Dube-Ncube spoke on Tuesday during the KwaZulu-Natal Public Sector Procurement Forum, co-ordinated by Brand South Africa and Proudly South African.

She said the event was a collective outline for a programme of action on how to use public and private procurement to rebuild and transform the economy while benefiting ordinary people.

According to Dube-Ncube, the provincial Treasury was determined to improve procurement spend through the roll-out of the Economic Reconstruction and Transformation Plan. She identified and presented key strategic areas in which her department plans to make an immediate impact. These included:

  • The creation of employment through unleashing agricultural potential.
  • Enhancing industrial development through investment into the key productive sectors of reviving the manufacturing sector, agricultural sectors tourism, informal economy and SMEEs and co-operatives, telecommunications and digital economy, oceans economy, the green economy and renewable economy, transport and logistics, and service sectors.
  • The expansion of government-led job creation programmes.
  • Promoting SMMEs and Co-operatives and entrepreneurial development, and promoting innovation and localisation.

On job creation, food security and building the economy to defeat poverty, Dube-Ncube said social infrastructure was one of the powerful strategies her department should pay attention to.

"The strategy involves the programme of improving economic infrastructure, including the construction of schools, public health facilities, roads and other social infrastructure.“

On manufacturing initiatives, she said that the provincial government would enhance industrial development, construction and manufacturing.

“These are fundamental to the creation of employment, economic growth and development within the province.”

Dube-Ncube said that the key provincial strategic assets to be the catalysts of manufacturing and industrial development had already attracted massive investment from big role-players.

“Durban and Richards Bays ports, the Richards Bay IDZ, the Dube Trade Port, new Clothing and Textile SEZ and Automotive Supplier Park which, already before it could start, has attracted billions of investments from industry players such as Toyota.”

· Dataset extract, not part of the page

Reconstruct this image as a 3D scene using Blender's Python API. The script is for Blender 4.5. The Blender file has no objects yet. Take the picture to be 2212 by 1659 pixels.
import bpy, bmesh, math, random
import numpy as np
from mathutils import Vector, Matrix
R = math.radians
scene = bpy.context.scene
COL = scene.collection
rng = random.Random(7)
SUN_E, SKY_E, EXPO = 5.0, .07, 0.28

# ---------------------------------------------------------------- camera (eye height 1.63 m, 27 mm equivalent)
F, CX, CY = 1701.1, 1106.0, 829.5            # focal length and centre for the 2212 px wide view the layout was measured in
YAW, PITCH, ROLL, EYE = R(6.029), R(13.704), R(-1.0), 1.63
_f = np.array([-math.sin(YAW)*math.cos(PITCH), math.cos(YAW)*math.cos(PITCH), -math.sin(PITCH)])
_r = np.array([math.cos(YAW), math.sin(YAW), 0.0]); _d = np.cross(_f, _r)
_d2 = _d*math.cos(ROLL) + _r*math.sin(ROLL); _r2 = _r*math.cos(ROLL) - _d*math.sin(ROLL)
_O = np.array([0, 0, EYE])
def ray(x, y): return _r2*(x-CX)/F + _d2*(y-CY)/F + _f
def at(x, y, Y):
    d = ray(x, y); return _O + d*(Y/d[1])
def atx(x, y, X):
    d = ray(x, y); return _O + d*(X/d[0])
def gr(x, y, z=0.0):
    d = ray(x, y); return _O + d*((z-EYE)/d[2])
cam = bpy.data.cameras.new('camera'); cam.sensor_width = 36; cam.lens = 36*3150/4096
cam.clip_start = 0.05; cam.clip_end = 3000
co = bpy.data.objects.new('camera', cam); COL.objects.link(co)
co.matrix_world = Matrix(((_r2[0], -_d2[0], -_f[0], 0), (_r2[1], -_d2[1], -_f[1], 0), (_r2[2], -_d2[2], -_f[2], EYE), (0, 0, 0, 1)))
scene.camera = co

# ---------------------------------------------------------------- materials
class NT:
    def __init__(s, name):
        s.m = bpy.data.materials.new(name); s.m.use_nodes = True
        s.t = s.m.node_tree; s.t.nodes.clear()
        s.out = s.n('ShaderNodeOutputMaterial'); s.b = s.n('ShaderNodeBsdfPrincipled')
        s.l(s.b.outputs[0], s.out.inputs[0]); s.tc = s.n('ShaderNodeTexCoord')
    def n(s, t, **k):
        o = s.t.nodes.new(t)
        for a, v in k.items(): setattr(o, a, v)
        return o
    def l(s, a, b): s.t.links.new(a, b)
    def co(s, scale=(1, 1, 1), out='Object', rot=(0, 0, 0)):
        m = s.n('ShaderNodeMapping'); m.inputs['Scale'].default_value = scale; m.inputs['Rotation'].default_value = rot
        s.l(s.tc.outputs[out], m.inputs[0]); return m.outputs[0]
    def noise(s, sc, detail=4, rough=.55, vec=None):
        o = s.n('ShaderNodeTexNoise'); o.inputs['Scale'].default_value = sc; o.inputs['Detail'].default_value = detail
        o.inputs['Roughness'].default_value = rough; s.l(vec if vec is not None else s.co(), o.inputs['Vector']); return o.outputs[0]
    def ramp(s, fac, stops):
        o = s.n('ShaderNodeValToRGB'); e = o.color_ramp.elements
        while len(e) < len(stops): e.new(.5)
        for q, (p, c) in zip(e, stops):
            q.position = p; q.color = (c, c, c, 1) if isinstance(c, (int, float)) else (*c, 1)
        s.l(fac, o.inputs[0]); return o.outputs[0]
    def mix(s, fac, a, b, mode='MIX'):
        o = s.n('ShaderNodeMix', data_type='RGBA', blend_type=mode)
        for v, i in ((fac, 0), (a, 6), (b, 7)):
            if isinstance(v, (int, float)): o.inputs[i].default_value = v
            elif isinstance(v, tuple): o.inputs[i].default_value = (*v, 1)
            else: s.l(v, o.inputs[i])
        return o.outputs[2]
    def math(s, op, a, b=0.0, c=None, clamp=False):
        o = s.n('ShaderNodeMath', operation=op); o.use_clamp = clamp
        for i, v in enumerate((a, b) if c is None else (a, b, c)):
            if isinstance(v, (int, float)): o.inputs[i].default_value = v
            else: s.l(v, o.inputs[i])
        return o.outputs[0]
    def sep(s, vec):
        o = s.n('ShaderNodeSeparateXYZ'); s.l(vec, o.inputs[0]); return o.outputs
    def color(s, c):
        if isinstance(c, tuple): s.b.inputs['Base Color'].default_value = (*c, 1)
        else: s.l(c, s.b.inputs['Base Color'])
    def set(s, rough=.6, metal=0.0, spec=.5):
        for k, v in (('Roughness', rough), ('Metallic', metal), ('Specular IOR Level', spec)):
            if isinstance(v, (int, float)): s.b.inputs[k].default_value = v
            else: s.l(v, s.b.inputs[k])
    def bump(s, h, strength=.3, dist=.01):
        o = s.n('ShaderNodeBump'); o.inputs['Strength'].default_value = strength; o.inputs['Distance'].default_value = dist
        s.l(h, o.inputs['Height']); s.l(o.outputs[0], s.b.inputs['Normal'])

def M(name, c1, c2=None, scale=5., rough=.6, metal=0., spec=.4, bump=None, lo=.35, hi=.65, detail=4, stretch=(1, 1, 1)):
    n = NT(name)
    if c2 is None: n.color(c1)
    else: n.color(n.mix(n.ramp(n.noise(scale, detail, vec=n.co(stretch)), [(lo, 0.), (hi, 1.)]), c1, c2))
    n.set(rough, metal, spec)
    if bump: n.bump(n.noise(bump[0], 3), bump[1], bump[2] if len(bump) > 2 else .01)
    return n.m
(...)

The largest portions of the infrastructure budget (inclusive of both Equitable Share and Conditional Grant funding) went to the departments of Transport (R7.96bn), Education (R2.59bn) and Health (R2.01bn).

With an allocation of R11.644bn, the Department of Transport was embarking on construction and maintenance projects in which women and youth-owned companies stood to benefit.

Dube-Ncube expressed her concerns with delays in payment to contractors who rendered services to the government.

"Among the causes of the high failure of emerging businesses is the failure of government departments to pay on time. The inability of government departments and some municipalities to pay on time is something we are addressing."